WHAT TO PRODUCE - Pictures stay out of the copy; set down each line of the listing below exactly.

MATERIAL -

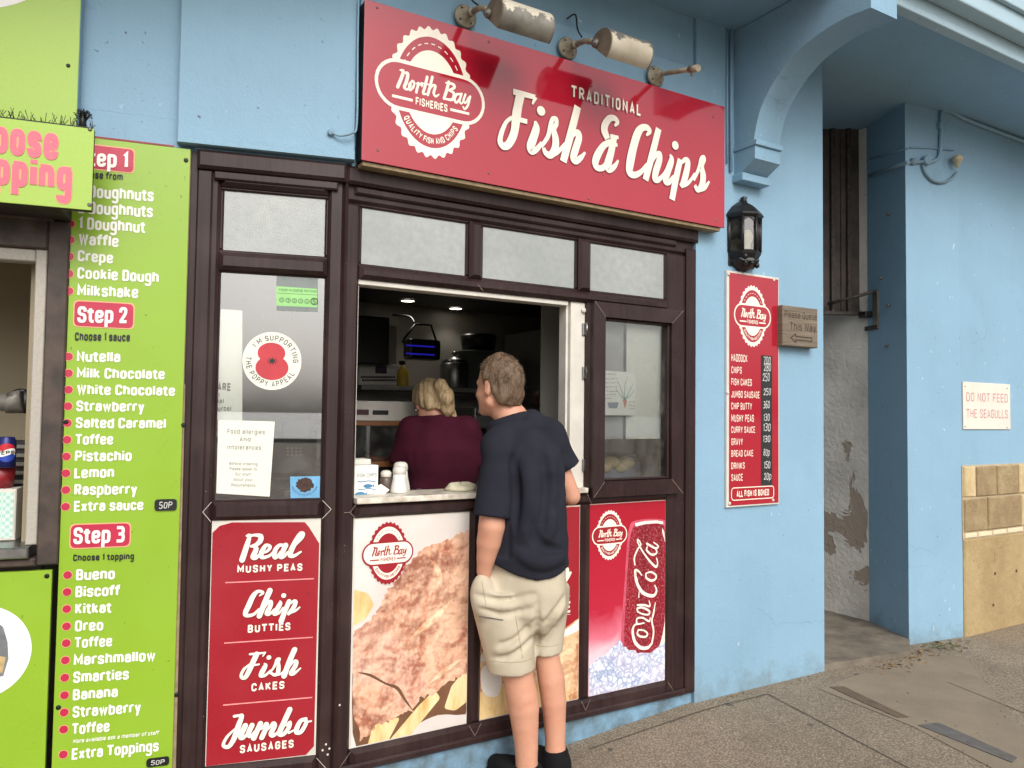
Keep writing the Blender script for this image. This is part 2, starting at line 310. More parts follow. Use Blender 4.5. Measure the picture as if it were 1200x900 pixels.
def ribbon(pts, hw, closed=False, ax=1., cap='butt'):  # list of polygons [(x, y)...]
    P = [np.array(p[:2], float) for p in pts]; H = [p[2] for p in pts] if len(pts[0]) > 2 else [hw]*len(P)
    keep = [0]+[i for i in range(1, len(P)) if np.linalg.norm(P[i]-P[i-1]) > 1e-5]; P = [P[i] for i in keep]; H = [H[i] for i in keep]
    if closed and np.linalg.norm(P[0]-P[-1]) < 1e-5: P.pop(); H.pop()
    n = len(P); L, R = [], []
    for i in range(n):
        a = P[i]-P[(i-1) % n] if (closed or i) else P[1]-P[0]; b = P[(i+1) % n]-P[i] if (closed or i < n-1) else a
        a = a/np.linalg.norm(a); b = b/np.linalg.norm(b); na = np.array([-a[1], a[0]]); nb = np.array([-b[1], b[0]])
        m = na+nb; l = np.linalg.norm(m); m = na if l < .3 else m/l; k = 1/max(m @ na, .45)
        o = m*H[i]*k*np.array([ax, 1.]); L.append(P[i]+o); R.append(P[i]-o)
    Q = [[L[i], L[(i+1) % n], R[(i+1) % n], R[i]] for i in range(n if closed else n-1)]
    if cap == 'round' and not closed:
        for c, h in ((P[0], H[0]), (P[-1], H[-1])): Q.append([c+h*np.array([cos(t)*ax, sin(t)]) for t in np.linspace(0, 2*pi, 15)[:-1]])
    return Q
_layer = [0]
def emit(mb, polys, fn, m=0, lift=0.):               # fn(x, y, k) -> world
    _layer[0] = (_layer[0]+1) % 7; base = lift+_layer[0]*.00008
    for i, q in enumerate(polys): mb.poly([fn(p[0], p[1], base+(i % 5)*.000012) for p in q], m)
def glyphs(text, wt=1.2, sp=2.2, ax=1., xs=1., slant=0.):    # polygons in a space whose cap height is 8
    x = 0; out = []
    for ch in text:
        if ch == ' ': x += 2.6+sp*.5; continue
        if ch not in GL: continue
        wd, spec = GL[ch]
        for st in spec.split('|'):
            tk = st.split(); q = [(float(a)*xs, float(b)) for a, b in zip(tk[1::2], tk[2::2])]
            # pull the skeleton in by half the pen at base and cap
            q = [(a, (wt/2+b*(8-wt)/8) if b >= 0 else b) for a, b in q]
            if tk[0] != 'o' and len(q) > 1:          # flat ends reach out by part of the pen
                for i, j in ((0, 1), (-1, -2)):
                    if abs(q[i][1]-q[j][1]) < .01: q[i] = (q[i][0]+math.copysign(.3*wt*ax, q[i][0]-q[j][0]), q[i][1])
            if tk[0] != 's': q = rounded(q, tk[0] == 'o', 1.9 if wt < 1.9 and ax == 1. else 1.5)
            q = [(a+x+slant*b, b) for a, b in q]
            out.append(ribbon(q, wt/2, tk[0] == 'o', ax))
        x += wd*xs+sp+wt*ax
    return out, x-sp-wt*ax
def text_line(mb, pl, text, p0, p1, capy, m=0, off=.002, wt=1.2, sp=2.2, ax=1., xs=1., slant=0., poff=0., jit=0.):
    """p0, p1: pixels of the two ends of the base line; capy: pixel y of the cap line above p0"""
    u0, v0 = pl.uv(*p0, poff); u1, v1 = pl.uv(*p1, poff); h = pl.uv(p0[0], capy, poff)[1]-v0
    G, wd = glyphs(text, wt, sp, ax, xs, slant); lo = -wt*ax/2; sc = (u1-u0)/(wd+wt*ax)
    for k, g in enumerate(G):
        dy = random.uniform(-jit, jit) if jit else 0
        emit(mb, g, lambda x, y, z: pl.W(u0+(x-lo)*sc, v0+(v1-v0)*(x-lo)/(wd+wt*ax)+(y+dy)/8*h, poff+off+z), m)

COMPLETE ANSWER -
Keep writing the Blender script for this image. This is part 2, starting at line 310. More parts follow. Use Blender 4.5. Measure the picture as if it were 1200x900 pixels.
def ribbon(pts, hw, closed=False, ax=1., cap='butt'):  # list of polygons [(x, y)...]
    P = [np.array(p[:2], float) for p in pts]; H = [p[2] for p in pts] if len(pts[0]) > 2 else [hw]*len(P)
    keep = [0]+[i for i in range(1, len(P)) if np.linalg.norm(P[i]-P[i-1]) > 1e-5]; P = [P[i] for i in keep]; H = [H[i] for i in keep]
    if closed and np.linalg.norm(P[0]-P[-1]) < 1e-5: P.pop(); H.pop()
    n = len(P); L, R = [], []
    for i in range(n):
        a = P[i]-P[(i-1) % n] if (closed or i) else P[1]-P[0]; b = P[(i+1) % n]-P[i] if (closed or i < n-1) else a
        a = a/np.linalg.norm(a); b = b/np.linalg.norm(b); na = np.array([-a[1], a[0]]); nb = np.array([-b[1], b[0]])
        m = na+nb; l = np.linalg.norm(m); m = na if l < .3 else m/l; k = 1/max(m @ na, .45)
        o = m*H[i]*k*np.array([ax, 1.]); L.append(P[i]+o); R.append(P[i]-o)
    Q = [[L[i], L[(i+1) % n], R[(i+1) % n], R[i]] for i in range(n if closed else n-1)]
    if cap == 'round' and not closed:
        for c, h in ((P[0], H[0]), (P[-1], H[-1])): Q.append([c+h*np.array([cos(t)*ax, sin(t)]) for t in np.linspace(0, 2*pi, 15)[:-1]])
    return Q
_layer = [0]
def emit(mb, polys, fn, m=0, lift=0.):               # fn(x, y, k) -> world
    _layer[0] = (_layer[0]+1) % 7; base = lift+_layer[0]*.00008
    for i, q in enumerate(polys): mb.poly([fn(p[0], p[1], base+(i % 5)*.000012) for p in q], m)
def glyphs(text, wt=1.2, sp=2.2, ax=1., xs=1., slant=0.):    # polygons in a space whose cap height is 8
    x = 0; out = []
    for ch in text:
        if ch == ' ': x += 2.6+sp*.5; continue
        if ch not in GL: continue
        wd, spec = GL[ch]
        for st in spec.split('|'):
            tk = st.split(); q = [(float(a)*xs, float(b)) for a, b in zip(tk[1::2], tk[2::2])]
            # pull the skeleton in by half the pen at base and cap
            q = [(a, (wt/2+b*(8-wt)/8) if b >= 0 else b) for a, b in q]
            if tk[0] != 'o' and len(q) > 1:          # flat ends reach out by part of the pen
                for i, j in ((0, 1), (-1, -2)):
                    if abs(q[i][1]-q[j][1]) < .01: q[i] = (q[i][0]+math.copysign(.3*wt*ax, q[i][0]-q[j][0]), q[i][1])
            if tk[0] != 's': q = rounded(q, tk[0] == 'o', 1.9 if wt < 1.9 and ax == 1. else 1.5)
            q = [(a+x+slant*b, b) for a, b in q]
            out.append(ribbon(q, wt/2, tk[0] == 'o', ax))
        x += wd*xs+sp+wt*ax
    return out, x-sp-wt*ax
def text_line(mb, pl, text, p0, p1, capy, m=0, off=.002, wt=1.2, sp=2.2, ax=1., xs=1., slant=0., poff=0., jit=0.):
    """p0, p1: pixels of the two ends of the base line; capy: pixel y of the cap line above p0"""
    u0, v0 = pl.uv(*p0, poff); u1, v1 = pl.uv(*p1, poff); h = pl.uv(p0[0], capy, poff)[1]-v0
    G, wd = glyphs(text, wt, sp, ax, xs, slant); lo = -wt*ax/2; sc = (u1-u0)/(wd+wt*ax)
    for k, g in enumerate(G):
        dy = random.uniform(-jit, jit) if jit else 0
        emit(mb, g, lambda x, y, z: pl.W(u0+(x-lo)*sc, v0+(v1-v0)*(x-lo)/(wd+wt*ax)+(y+dy)/8*h, poff+off+z), m)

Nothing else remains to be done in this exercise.